A happy quack to the reader who alerted me to this big buck ($300 million plus) deal for Open Text to purchase the financially challenged content management vendor Vignette. You can read the Canadian press take on the announcement here. This story is hosted by Google, so it may disappear after a short time. I recall seeing a story by Matt Asay in August 2008 here that the two companies were talking. Well, the deal appears to be done. Open Text is a vendor with a collection of search systems, including Tim Bray’s SGML engine, Information Dimension’s BASIS, the mainframe centric BRS search, the Fulcrum system, and some built in query systems that came with acquisitions. Vignette, on the other hand, is complex and expensive content platform. The company has some who love it and some like me who think that it is a pretty messy bowl of clam linguini. The question is, “What will Open Text do with Vignette”?” Autonomy snagged Interwoven, snagged some up sell prospects, and fattened its eDiscovery calf. Open Text has systems that can manage content. Can Open Text manage the money losing Vignette? Autonomy in my opinion is pressuring Open Text. Open Text now has to manage the Vignette system and marshal its forces against the aggressive Autonomy. Joining me on the skepticism skateboard is ZDNet’s Stephen Powers. He wrote “Can Open Text Turn the Page on Vignette’s Recent History?” here. He wrote:

The other interesting question raised by this announcement: what to do about the Vignette brand? The press release states that Vignette will be run as a wholly-owned subsidiary. But will Open Text continue to invest in what some argue is a damaged brand? Or will they eventually go through a rebranding, as they did with their other ECM acquisitions, and retire the purple logo? Time will tell.

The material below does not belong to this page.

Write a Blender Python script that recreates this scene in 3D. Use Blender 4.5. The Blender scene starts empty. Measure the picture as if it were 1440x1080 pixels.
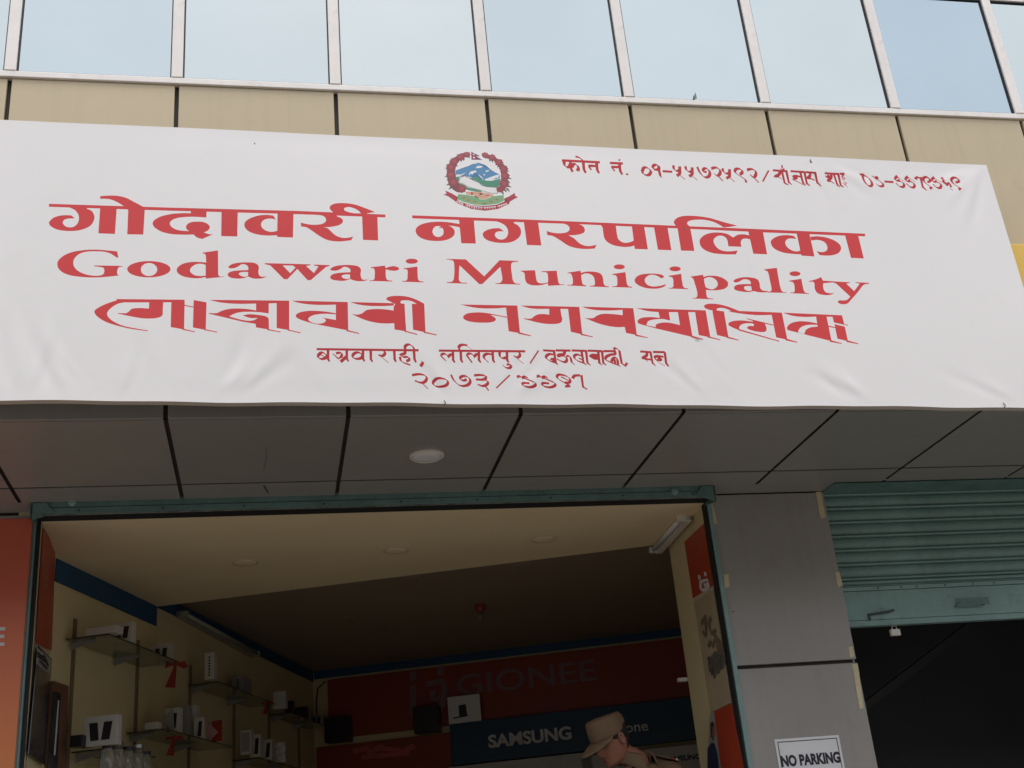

Mr. Powers is gentle. I think the complexity of the Vignette system, its money losing 2008, and the push back some of its licensees have directed at the company. Does Open Text have the management skill and the resources to deal with integration, support, and product stability issues? Will Open Text customers grasp the difference between Open Text’s overlapping product lines?

My hunch is that this deal is viewed by Autonomy as an opportunity, not a barrier.